You know the children's game “Operator?” Someone whispers a sentence to the next person who whispers it to the next person and so on until the words, mangled now, reach the last person. Something similar happened here. That cyber-column went everywhere online. Along the way, the local man's name disappeared from many versions, and I became known as the author. I tried to correct the record when this first happened almost three years ago.

Alas, nothing ever disappears on the Internet. It remains dormant until Arizona passes a controversial law targeting illegal immigrants. It's like electricity jolting Frankenstein. The column, now attributed to me, is resurrected. Copied word-for-fictional-word. Forwarded along to be forwarded along until my e-mail is full of queries. They tend to fall into three categories: a) God Bless You, You're a Patriot, b) Where Do These Numbers Come From and c) What Kind of Idiot Are You?

For the pure, ornery heck of it, I called Mary Dulacki, our fair city's record coordinator for the Office of the Manager of Safety. You want numbers, she's got them. I called her three years ago too. You have any updated numbers on illegal immigrant gangsters and inmates in the city and county of Denver, I ask her. She says, and I quote, Where does this stuff come from?

It is impossible to know how many gang members in the city are illegal immigrants. Only upon arrest and incarceration, might we get some clue. In regard to the latter, Dulacki is able to provide some information.

Last year,the Denver city/county jail saw 46,884 "book-ins." A person can be booked-in more than once. I'd like to provide you with an unduplicated head count, but the city doesn't keep track that way. Dulacki can say that by year's end, 1,853 jail inmates had been reported to U.S. Immigration and Customs Enforcement as foreign-born. She also can say that from July to December, when the city started keeping track, ICE came for 410 inmates. (Caveat: ICE doesn't pick up every jailed illegal immigrant for various reasons — higher priorities, resources. It's been a sore spot.)

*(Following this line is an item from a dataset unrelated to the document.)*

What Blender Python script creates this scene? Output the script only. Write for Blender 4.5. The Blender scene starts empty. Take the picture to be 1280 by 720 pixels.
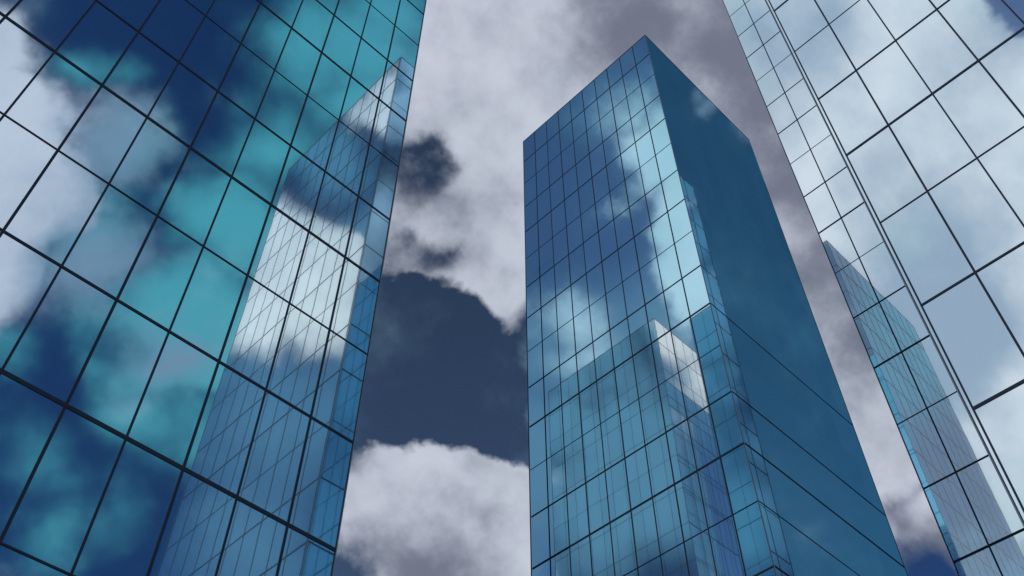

The Colorado Department of Corrections website provides a handy monthly inmate report. As of January, 22,910 people were incarcerated in the adult and juvenile systems. Of those, 1,783 were foreign born, and of those, 1,270 had an ICE hold on them. It was a typical month.

I tell you this knowing the argument isn't really about the numbers. It's not about the stats or the stories, which we can bend and twist and, if not bound by ethics, fictionalize, to lend credence to our own points of view. We are biased creatures, all too willing to accept that which reinforces our beliefs, and so a man from Arizona forwards the e-mail column with the words: "Somebody really did their homework on this one. Best on the subject to present date."

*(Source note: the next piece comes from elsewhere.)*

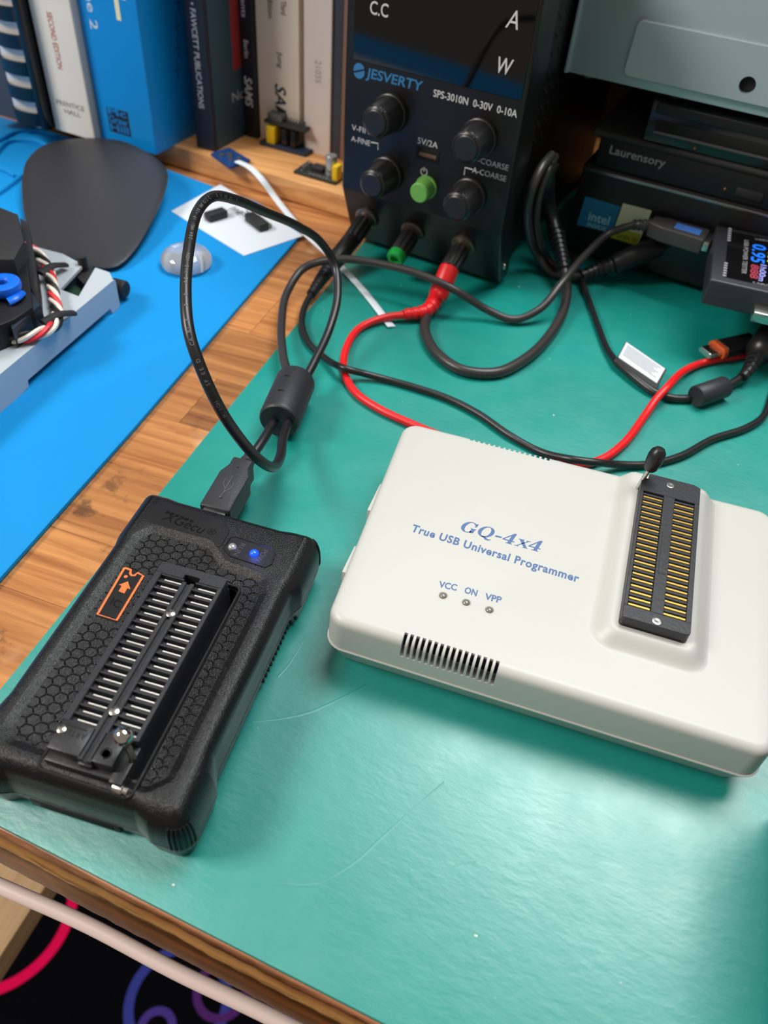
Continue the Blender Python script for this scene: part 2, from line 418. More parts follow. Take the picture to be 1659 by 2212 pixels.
def edge_mat():
    m = bpy.data.materials.new('worn_desk_edge'); m.use_nodes = True; t = NT(m)
    g = t.n('ShaderNodeNewGeometry'); mp = t.n('ShaderNodeMapping'); mp.inputs['Scale'].default_value = (9, 60, 160); mp.inputs['Rotation'].default_value = (0, 0.012, 0)
    t.l(g.outputs['Position'], mp.inputs[0]); nz = t.n('ShaderNodeTexNoise'); nz.inputs['Scale'].default_value = 5; nz.inputs['Detail'].default_value = 8; t.l(mp.outputs[0], nz.inputs['Vector'])
    sx = t.n('ShaderNodeSeparateXYZ'); t.l(g.outputs['Position'], sx.inputs[0])
    mr = t.n('ShaderNodeMapRange'); mr.inputs[1].default_value = -0.0432; mr.inputs[2].default_value = -0.002; t.l(sx.outputs['Z'], mr.inputs[0])
    ad = t.n('ShaderNodeMath', operation='MULTIPLY_ADD'); ad.inputs[1].default_value = 0.16; t.l(nz.outputs[0], ad.inputs[0])
    sb = t.n('ShaderNodeMath', operation='SUBTRACT'); sb.inputs[1].default_value = 0.08; t.l(ad.outputs[0], sb.inputs[0]); t.l(mr.outputs[0], ad.inputs[2])
    rp = t.n('ShaderNodeValToRGB'); cr = rp.color_ramp
    stops = [(0.0, (70, 45, 22)), (0.1, (132, 86, 40)), (0.4, (128, 80, 36)), (0.56, (150, 88, 34)), (0.66, (96, 58, 26)), (0.70, (80, 52, 28)), (0.74, (196, 146, 86)), (0.79, (150, 96, 48)), (0.86, (84, 50, 26)), (0.93, (110, 66, 34)), (1.0, (206, 140, 100))]
    cr.elements[0].position = 0; cr.elements[0].color = lin(stops[0][1]); cr.elements[1].position = 1; cr.elements[1].color = lin(stops[-1][1])
    for p, c in stops[1:-1]:
        e = cr.elements.new(p); e.color = lin(c)
    t.l(sb.outputs[0], rp.inputs[0])
    hs = t.n('ShaderNodeHueSaturation'); m2 = t.n('ShaderNodeMapRange'); m2.inputs[1].default_value = 0.3; m2.inputs[2].default_value = 0.7; m2.inputs[3].default_value = 0.6; m2.inputs[4].default_value = 1.15
    t.l(nz.outputs[0], m2.inputs[0]); t.l(m2.outputs[0], hs.inputs['Value']); t.l(rp.outputs[0], hs.inputs['Color']); t.l(hs.outputs[0], t.b.inputs['Base Color'])
    t.b.inputs['Roughness'].default_value = 0.38
    bp = t.n('ShaderNodeBump'); bp.inputs['Strength'].default_value = 0.5; bp.inputs['Distance'].default_value = 0.0008; t.l(nz.outputs[0], bp.inputs['Height']); t.l(bp.outputs[0], t.b.inputs['Normal'])
    return m
prof = [(-1.0, -1.2), (0.3, -1.6), (0.9, -3.6), (0.6, -7), (-0.5, -10), (0.5, -11.6), (1.3, -13), (1.5, -18), (1.4, -27), (1.0, -35), (0.4, -39), (-0.4, -41.5), (-1.5, -42.6), (-3, -43)]
m = MB(); rings = []
rnd = random.Random(11)
ph = [rnd.uniform(0, 6) for _ in range(9)]
x = -420
while x <= 262:
    w = lambda k, a: a * (math.sin(x * 0.11 + ph[k]) + 0.6 * math.sin(x * 0.29 + ph[k + 1]) + 0.5 * math.sin(x * 0.83 + ph[k + 2])) / 2 + a * rnd.uniform(-.25, .25)
    rg = []
    for k, (o, z) in enumerate(prof):
        dz = w(0, 0.25) if 2 < k < 7 else (w(3, 0.7) + rnd.uniform(-.35, .35) if 8 < k < 12 else 0)
        do = w(2, 0.25) if 1 < k < 7 else w(4, 0.12)
        rg.append((x, front_y(x) - o - do, z + dz))
    rg += [(x, front_y(x) + 1.15, -43), (x, front_y(x) + 1.15, -2.3)]
    rings.append(rg); x += 1.6
m.loft(rings); m.build('front_edge', edge_mat(), bench, True)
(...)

The numbers are a prop, arranged to support a larger argument and, in this case, it's a cultural one. "It's time to stand up for ... our way of life," the local man wrote back then. Culture always has been the subtext of immigration, legal and illegal, past and present.

Language, custom, tradition, the assimilation of smaller groups into larger, the dignity of the individual, the clash and contribution of various world views. What does it mean to be an American? Who is included, and who is excluded and why?

Big, hard and not-particularly-funny questions no amount of drummed-up statistics and wishful thinking will answer.

* * *

So the point is obvious. Be careful who you listen to and who you believe as the political wrangle intensifies. And remember this: If you read it on your computer, remember spam comes in the same package.